@pettter @foone You don't necessarily have to implement it in trinary ... IBM POWER processors support a base-10 floating point format and it's not done that way.
The 40's and 50's were wild for building computers, people tried everything 😂
In modern microelectronics, some forms of flash memory use multiple voltage levels to increase the number of bits stored per cell.
@acsawdey @foone noooo no no, not arbitrary 😂 you gotta have highly composite numbers
Each base-60 digit requires six bits, with a wastage of four redundant values (per every power of 60)
Now you could use that for error correction, or something else with the extra values — 0 to 59, then 0', 1', 2', 3'
You’d need 3 x 60-digits (18 bits) to exceed a short variable (32,767) that normally takes 16 bits
You’d need 6 x 60-digits (36 bits) to exceed a long variable (2 billion etc) that normally takes 32 bits
But of course the real fun comes in fractions — you need 2 x 60-digits (12 bits) to represent the 100 cents after a dollar, or the 240 old pennies after the “old” pound sterling
Decimal cents would normally need 7 binary digits on the end or taken off the big numbers, and 8 digits for the old pennies. Each cent would be 36 units of the 60^-2 power, and each oldpenny would be 15 units of the 60^-2. But they could cohabitate! And you could calculate them together.

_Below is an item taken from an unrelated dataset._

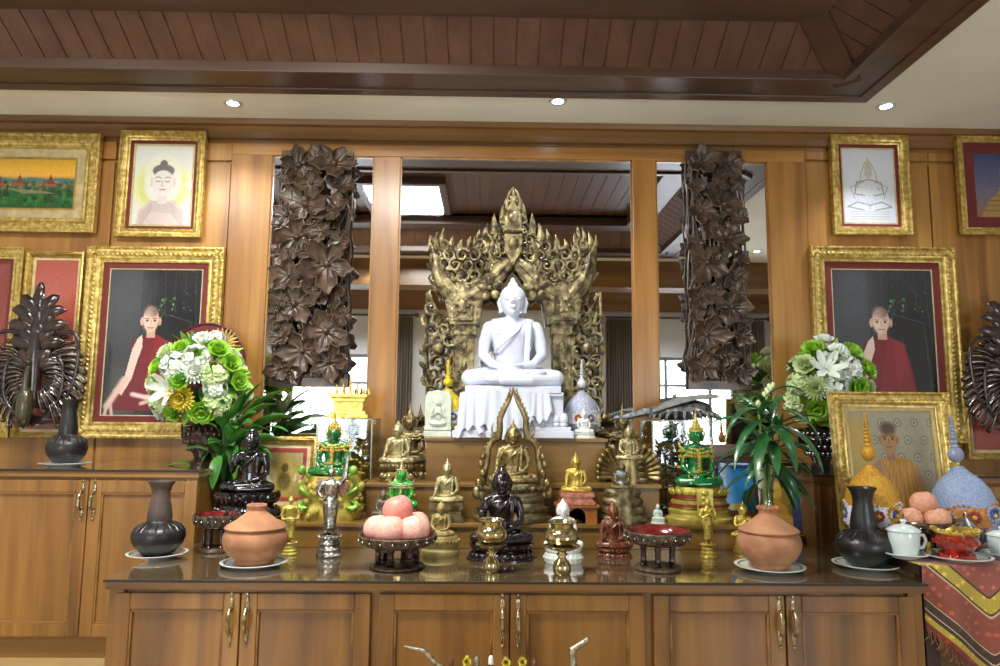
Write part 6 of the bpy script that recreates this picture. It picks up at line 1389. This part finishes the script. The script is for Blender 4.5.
# ================================================================== RIGHT CLOTH TABLE
ZR = .555; RX0 = tx1 + .006; RX1 = 2.35; RY0 = 2.53; RY1 = 3.15
t = thing('side_table', 'dark wooden table under the patterned red cloth', 'table', ((RX0 + RX1) / 2, (RY0 + RY1) / 2, 0)); hx, hy = (RX1 - RX0) / 2, (RY1 - RY0) / 2
DW = wood('dark_table_wood', '#2c1a12', '#3a2418', '#442c1e', 'x')
g = MB(); g.bx(-hx, hx, -hy + .02, hy, ZR - .04, ZR - .004); g.obj('table_top', DW, t, smooth=False, bev=.003)
for sx in (-1, 1):
    for sy in (-1, 1): g = MB(); g.bx(sx * (hx - .04) - .025, sx * (hx - .04) + .025, sy * (hy - .05) - .025, sy * (hy - .05) + .025, 0, ZR - .04); g.obj('leg', DW, t, smooth=False, bev=.003)
def cloth_material():
    m = bpy.data.materials.new('patterned_cloth'); m.use_nodes = True; nt = m.node_tree; N = nt.nodes; L = nt.links; b = N['Principled BSDF']; b.inputs['Roughness'].default_value = .75; b.inputs['Sheen Weight'].default_value = .2
    uv = N.new('ShaderNodeUVMap'); uv.uv_map = 'UVMap'; sp = N.new('ShaderNodeSeparateXYZ'); L.new(uv.outputs[0], sp.inputs[0])
    cr = N.new('ShaderNodeValToRGB'); cr.color_ramp.interpolation = 'CONSTANT'; L.new(sp.outputs['X'], cr.inputs[0]); e = cr.color_ramp.elements
    stops = [(0, '#7c2a1c'), (.022, '#b5a43c'), (.046, '#3c2c26'), (.062, '#cdbb90'), (.066, '#40302a'), (.094, '#cbb98e'), (.099, '#8c4a3a'), (.218, '#c9b88c'), (.224, '#4a342a'), (.234, '#b8a740'), (.285, '#4a3028'), (.292, '#96544a')]
    e[0].position, e[0].color = 0, lin(stops[0][1]); e[1].position, e[1].color = stops[1][0], lin(stops[1][1])
    for p, c in stops[2:]: k = e.new(p); k.color = lin(c)
    # woven motifs
    mp = N.new('ShaderNodeMapping'); mp.inputs['Scale'].default_value = (1, 1, 1); L.new(uv.outputs[0], mp.inputs[0])
    vo = N.new('ShaderNodeTexVoronoi'); vo.inputs['Scale'].default_value = 26; vo.inputs['Randomness'].default_value = .45; L.new(mp.outputs[0], vo.inputs['Vector'])
    c2 = N.new('ShaderNodeValToRGB'); c2.color_ramp.elements[0].position = .1; c2.color_ramp.elements[0].color = (1.7, 1.45, 1.3, 1); c2.color_ramp.elements[1].position = .34; c2.color_ramp.elements[1].color = (.75, .72, .7, 1); L.new(vo.outputs['Distance'], c2.inputs[0])
    k = c2.color_ramp.elements.new(.24); k.color = (1.2, 1.1, 1, 1)
    ch = N.new('ShaderNodeTexChecker'); ch.inputs['Scale'].default_value = 110; ch.inputs[1].default_value = (1.12, 1.1, 1.05, 1); ch.inputs[2].default_value = (.88, .88, .88, 1); L.new(mp.outputs[0], ch.inputs[0])
    m1 = N.new('ShaderNodeMix'); m1.data_type = 'RGBA'; m1.blend_type = 'MULTIPLY'; m1.inputs[0].default_value = .9; L.new(cr.outputs[0], m1.inputs[6]); L.new(c2.outputs[0], m1.inputs[7])
    m2 = N.new('ShaderNodeMix'); m2.data_type = 'RGBA'; m2.blend_type = 'MULTIPLY'; m2.inputs[0].default_value = .7; L.new(m1.outputs[2], m2.inputs[6]); L.new(ch.outputs[0], m2.inputs[7]); L.new(m2.outputs[2], b.inputs['Base Color'])
    return m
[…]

Sadly, halfpennies (of the old type) and farthings are too small for this, so if you’re building a computer for use between 1222 and 1961, you’re out of luck.
(The new halfpennies were fine though — 36 units goes down to 18. They knew better and removed the old farthings and halfpennies from circulation a decade before decimalisation, and this allowed the transition to reuse the halfpenny idea with newpence; by the 1980s they were taken out again, when coins started replacing notes for entire pounds).
@acsawdey @foone Now the REAL question is whether we are on a quest for base2-and-composite convergence, discovering why the universe doesn’t line up
Or, do we need to continue building computers and data structures with binary structures? Some things aren’t even pure binary at a low level — cheaper SSDs like QLC? Don’t even need to cite quantum CPUs.
Binary does have some objective simplicity and merit. But the 1940s and 1950s were a wild time when everybody-alive-today’s assumptions were being questioned, and built. CPU, RAM, storage, input, output, yeah — who says? Who put them in charge?
@foone A few years ago, the company I worked for wrote an internal currency (customers buy credits, get charged credits for accessing data).
I argued for accounting in 1/840 ths of a full credit, because it's 2³·3·5·7.
But no, we went with milli-credits (1/1000) instead. :(
under the Lsd system, tuppence is a sixth of a shilling, and then there's 20 shillings to the pound....
wait ......-what-
you can choose between one standard's pence and another standard's shillings?
-what-
@Datenegassie @foone OK that's awesome, I learned something new. I'd never heard of a groat.
From books I read when I was young, I knew about pence, shillings, pounds and guineas and how they were related. And heard the terms farthing, bob and crown.
And now I see there's even more (googling found https://www.iheartbritain.com/understanding-british-money-whats-a-quid-a-shilling/)
IDK don't just joke about it. I would find it helpful were you a millionaire for no reason.
@foone Last week I learned that UK banks before 1971 had implemented some computers using £/s/d, and that due to the (relatively rare) conversion of 1:1 new pounds to old pounds, they continued using it in the back-end — in some areas to this day
https://youtu.be/dip8eHw3guo [further citation required IMO]
But yeah, £0/6/8 is exactly a 1/3 of a pound, and that’s the same pound as now.